Numerical study of the Coulomb blockade in an open quantum dot

The Coulomb blockade in an open quantum dot connected to a bulk lead by a single mode point contact is studied numerically using the path-integral Monte Carlo method. The Coulomb oscillation of the average charge and capacitance of the dot is investigated and is compared with the analytic expression for strong tunneling. At the degeneracy point, we observe logarithmic divergence of the capacitance for strong backscattering at the point contact. This observation supports the conjecture that the nature of the present system at the degeneracy point is described by the two-channel Kondo problem for an arbitrary strength of tunneling.

Figure 1

Schematic figure of an open quantum dot connected to a bulk lead by a single mode point contact. The dot is formed by applying negative voltage to the gates (gray regions). The solid line shows the boundary of the two-dimensional electron gas. The dimensionless gate voltage $N$ controls the charge in the dot.
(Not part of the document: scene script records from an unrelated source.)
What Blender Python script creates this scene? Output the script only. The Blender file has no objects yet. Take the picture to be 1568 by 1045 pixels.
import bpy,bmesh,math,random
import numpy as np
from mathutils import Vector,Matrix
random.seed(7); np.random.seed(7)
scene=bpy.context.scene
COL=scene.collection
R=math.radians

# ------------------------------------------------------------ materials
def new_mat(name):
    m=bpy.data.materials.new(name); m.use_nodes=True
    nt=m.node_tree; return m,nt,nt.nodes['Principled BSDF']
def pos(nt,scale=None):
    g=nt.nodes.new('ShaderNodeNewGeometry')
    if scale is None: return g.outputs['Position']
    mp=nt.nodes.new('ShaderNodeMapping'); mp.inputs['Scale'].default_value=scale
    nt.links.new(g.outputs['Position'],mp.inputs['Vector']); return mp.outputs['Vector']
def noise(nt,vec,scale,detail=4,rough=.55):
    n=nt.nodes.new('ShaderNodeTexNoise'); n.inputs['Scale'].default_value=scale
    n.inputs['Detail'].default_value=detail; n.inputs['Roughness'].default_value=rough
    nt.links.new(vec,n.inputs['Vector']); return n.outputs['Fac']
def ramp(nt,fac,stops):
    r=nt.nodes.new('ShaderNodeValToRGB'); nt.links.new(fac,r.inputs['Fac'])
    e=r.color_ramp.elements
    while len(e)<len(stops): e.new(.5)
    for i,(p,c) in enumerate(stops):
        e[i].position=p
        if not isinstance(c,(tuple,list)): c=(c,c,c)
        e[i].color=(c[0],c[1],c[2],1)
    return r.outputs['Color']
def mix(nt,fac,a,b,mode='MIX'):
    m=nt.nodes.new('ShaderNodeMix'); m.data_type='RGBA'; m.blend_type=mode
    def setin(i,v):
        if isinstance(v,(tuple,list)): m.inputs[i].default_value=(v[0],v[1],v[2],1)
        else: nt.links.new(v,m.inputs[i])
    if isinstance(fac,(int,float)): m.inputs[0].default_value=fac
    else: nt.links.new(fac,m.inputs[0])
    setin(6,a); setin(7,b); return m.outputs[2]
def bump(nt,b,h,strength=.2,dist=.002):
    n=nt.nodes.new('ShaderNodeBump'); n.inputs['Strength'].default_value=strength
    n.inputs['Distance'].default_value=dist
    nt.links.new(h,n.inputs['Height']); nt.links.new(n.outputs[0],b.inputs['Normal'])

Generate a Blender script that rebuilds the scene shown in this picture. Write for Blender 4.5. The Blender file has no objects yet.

The width of the constriction is adjusted by the parameter $V$ so that only a single transverse mode is allowed to tunnel through the point contact.

Figure 2

(Color online) Coulomb oscillation of the average charge of the quantum dot for different temperatures $L=10$, 20, 50, 100, 200, and 400. A bundle of curves with smaller amplitude corresponds to $V=4$, and the other to $V=8$. (Inset) Comparison of the average charge for $V=4$ and 8 between our PIMC data at $L=400$ (crosses) and the analytic result for small $V$ at zero temperature (solid line).

Figure 3

(Color online) Coulomb oscillation of the capacitance of the dot for different temperatures $L=10$, 20, 50, 100, 200, and 400. A bundle of curves with smaller amplitude corresponds to $V=4$, and the other to $V=8$.

Figure 4

(Color online) Temperature dependence of the capacitance of the dot for $V=8$. The gate voltage $N$ is varied from 0.15 to 0.50 (from bottom to top) at intervals of 0.005. The curve for $N=0.475$ is also shown.

Figure 5

(Color online) Logarithmic divergence of the capacitance of the dot for $N=1/2$. The capacitance is plotted as a function of the inverse temperature $L$. The backscattering strength $V$ is varied from 1 to 8 at intervals of 1 (from bottom to top). The logarithmic fit of the data points for each value of $V$ is also shown by a dotted line. (Inset) $V$ dependence of the coefficient of the logarithmic divergence. The solid line shows the analytic result.